成年後見制度利用促進委員会の「第1回 不正防止対策ワーキング・グループ」の会議が平成28年10月19日(水)開催 されました。
ここで、各委員から「不正防止策」が提出されています。
リーガルサポートの川口純一委員からもリーガルサポートとしての「不正防止策」が提出されました。⇒http://www.cao.go.jp/seinenkouken/iinkai/wg/huseibousi/1_20161019/pdf/siryo_5-1.pdf
私もリーガルサポートの一会員ですので、どのような不正防止策が提出されたのかチェックしてみたいと思います。
ここで注目したいのは次の2点です。
① 監督機関の再構築とその強化
② 後見制度支援信託に並立・代替する方策の検討
①では、家庭裁判所の機能を「司法判断に関する事務及びそれに付随する事務」と「監督事務作業等司法判断を伴なわない事務」に分化し、後者につき専門性を備えた監督機関を設置し移管することが望ましい、としています。
つまり、通常の監督(定期報告書のチェック等)については、裁判所ではなく別の機関が行うということです。これは私も賛成です。財産目録のチェックなどはそもそも裁判所のする性質の仕事じゃないな~と常々思っていました。
リーガルサポートは会員監督のノウハウがありますからこの監督機関の一翼を担えるのではないでしょうか。不正防止策の中でも実績をアピールしてますね。
監督を強化するためには、預貯金通帳の原本を確認することが不可欠です。
現在は家庭裁判所は後見人に1年に1回通帳のコピーを提出してもらっていますが、このコピーの偽造によって横領が隠ぺいされ被害が拡大するという事件が後を絶ちません。
そこで、家庭裁判所は監督人に年に3~4回は通帳の原本を確認することを求めています。
新しくできる監督機関でも、おそらく監督人のように預貯金通帳の原本を確認するのは必須になってくるのではないでしょうか。
②では、被後見人が構築した財産構成を変動させずに、既存の金融機関において取引を継続できるよう、預金の解約を家庭裁判所の許可を要件とする定期預金等の開発を金融機関等に促すとしています。
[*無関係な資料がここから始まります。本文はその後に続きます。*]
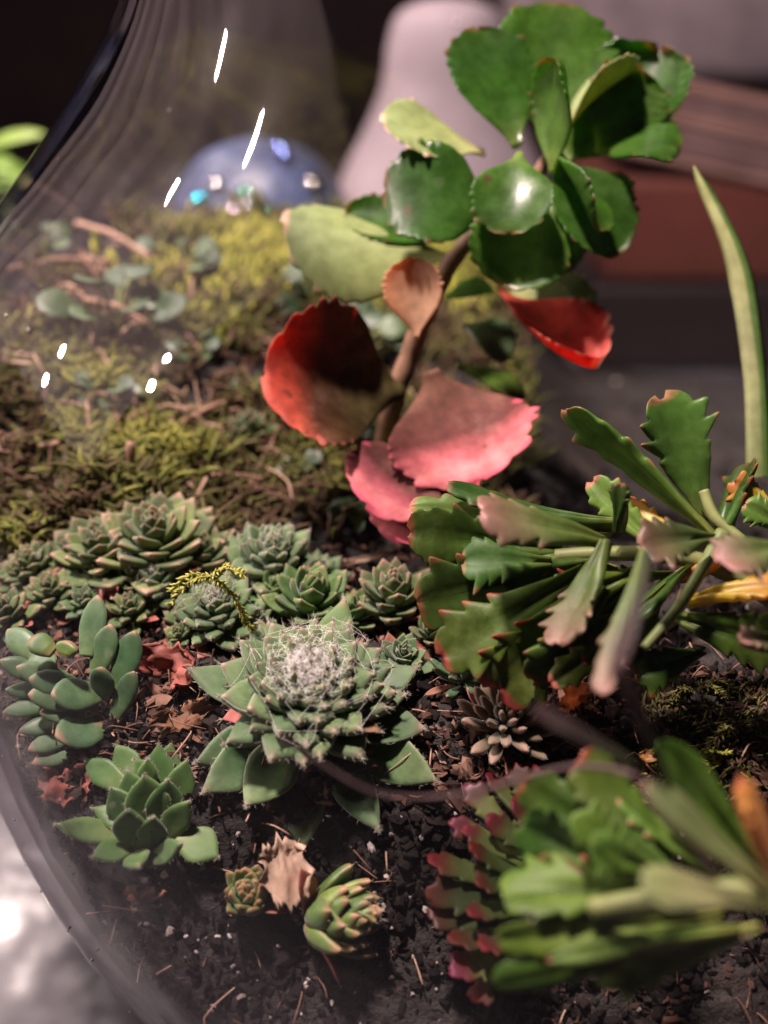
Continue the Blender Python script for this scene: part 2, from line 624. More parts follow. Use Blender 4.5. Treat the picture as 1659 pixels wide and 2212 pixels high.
M['sedspot'] = leaf_mat('pale_spotted_leaf', [(0, (.34, .36, .15)), (.5, (.38, .38, .18)), (1, (.22, .27, .10))], transl=.25, rough=.4, spots=(75, .66, (.07, .04, .02)), var=.04)
M['sedred'] = leaf_mat('red_tipped_leaf', [(0, (.05, .08, .02)), (.68, (.04, .05, .015)), (.82, (.045, .014, .009)), (.94, (.065, .006, .009)), (1, (.10, .008, .012))], edge=(.07, .006, .009), edge_lo=.8, edge_hi=1.15, transl=.16, rough=.42, spec=.14, var=.25, bmp=.15, dust=0)
M['orange'] = leaf_mat('orange_leaf', [(0, (.50, .25, .10)), (.5, (.58, .27, .10)), (1, (.68, .36, .08))], edge=(.6, .16, .1), edge_lo=.7, edge_hi=1.05, transl=.3, rough=.4, var=.05)
# houseleeks
TIP = (.36, .20, .15)
M['semp'] = leaf_mat('houseleek_green', [(0, (.08, .145, .04)), (.55, (.058, .13, .042)), (.9, (.12, .18, .08)), (.96, (.15, .14, .085)), (1, TIP)], edge=(.30, .32, .22), edge_lo=.55, edge_hi=1.05, edge_fac=.7, transl=.12, rough=.5, spec=.35, sheen=.5, var=.13, nscale=500, bmp=.3)
M['sempdull'] = leaf_mat('houseleek_olive', [(0, (.15, .17, .05)), (.55, (.095, .165, .045)), (.85, (.14, .17, .07)), (1, (.36, .22, .16))], edge=(.20, .24, .12), edge_lo=.7, edge_hi=1.1, edge_fac=.5, transl=.15, rough=.55, spec=.3, sheen=.4, var=.18, nscale=500, bmp=.3)
M['sempbright'] = leaf_mat('houseleek_fresh', [(0, (.17, .24, .06)), (.5, (.10, .20, .05)), (.9, (.12, .20, .06)), (1, (.30, .22, .12))], edge=(.24, .30, .13), edge_lo=.7, edge_hi=1.1, edge_fac=.6, transl=.2, rough=.42, spec=.4, sheen=.3, var=.12, nscale=420, bmp=.25)
M['sempfresh'] = leaf_mat('houseleek_leafy_green', [(0, (.17, .23, .07)), (.45, (.09, .18, .05)), (.9, (.08, .165, .045)), (1, (.13, .19, .06))], edge=(.20, .28, .10), edge_lo=.75, edge_hi=1.1, edge_fac=.7, transl=.22, rough=.42, spec=.4, sheen=.3, var=.08, nscale=420, bmp=.2)
M['semplong'] = leaf_mat('finger_leaf_green', [(0, (.10, .17, .06)), (.55, (.065, .145, .06)), (.9, (.08, .145, .065)), (1, (.34, .19, .12))], edge=(.16, .22, .12), edge_lo=.7, edge_hi=1.1, edge_fac=.4, transl=.15, rough=.42, spec=.45, sheen=.25, var=.12, nscale=300, bmp=.35, mott=(.62, 1.3), spots=(300, .69, (.19, .15, .08)))
M['sempbrown'] = leaf_mat('fuzzy_brown_green', [(0, (.10, .07, .035)), (.5, (.12, .10, .05)), (1, (.26, .17, .12))], edge=(.25, .2, .13), edge_lo=.6, edge_hi=1.1, transl=.15, rough=.6, sheen=.5, var=.15, nscale=450)
M['sempwine'] = leaf_mat('houseleek_yellow_red', [(0, (.34, .26, .09)), (.35, (.15, .24, .05)), (.8, (.12, .20, .05)), (1, (.34, .17, .09))], edge=(.30, .22, .10), edge_lo=.75, edge_hi=1.0, transl=.18, rough=.38, spec=.5, sheen=.2, var=.16, nscale=380)
M['wool'] = plain_mat('white_wool', [(0, (.86, .83, .80)), (1, (.96, .94, .92))], 'rnd', .7, .2, 100, (.95, 1.05), 0, transl=.3)
M['hair'] = plain_mat('pale_leaf_hair', [(0, (.50, .46, .38)), (1, (.70, .66, .58))], 'rnd', .6, .2, 100, (.95, 1.05), 0, transl=.3)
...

このアイデアについては、私も後見制度支援信託をした際に、ある親族後見人から「今の銀行で裁判所の許可なくおろせないようにすればいいのに」と言われたことがあり、本当にそうだな~と思ったことがあります。これは実現するといいですね。
会員の不正の防止に注力してきたリーガルサポートの経験やノウハウが詰まった不正防止策だと思います。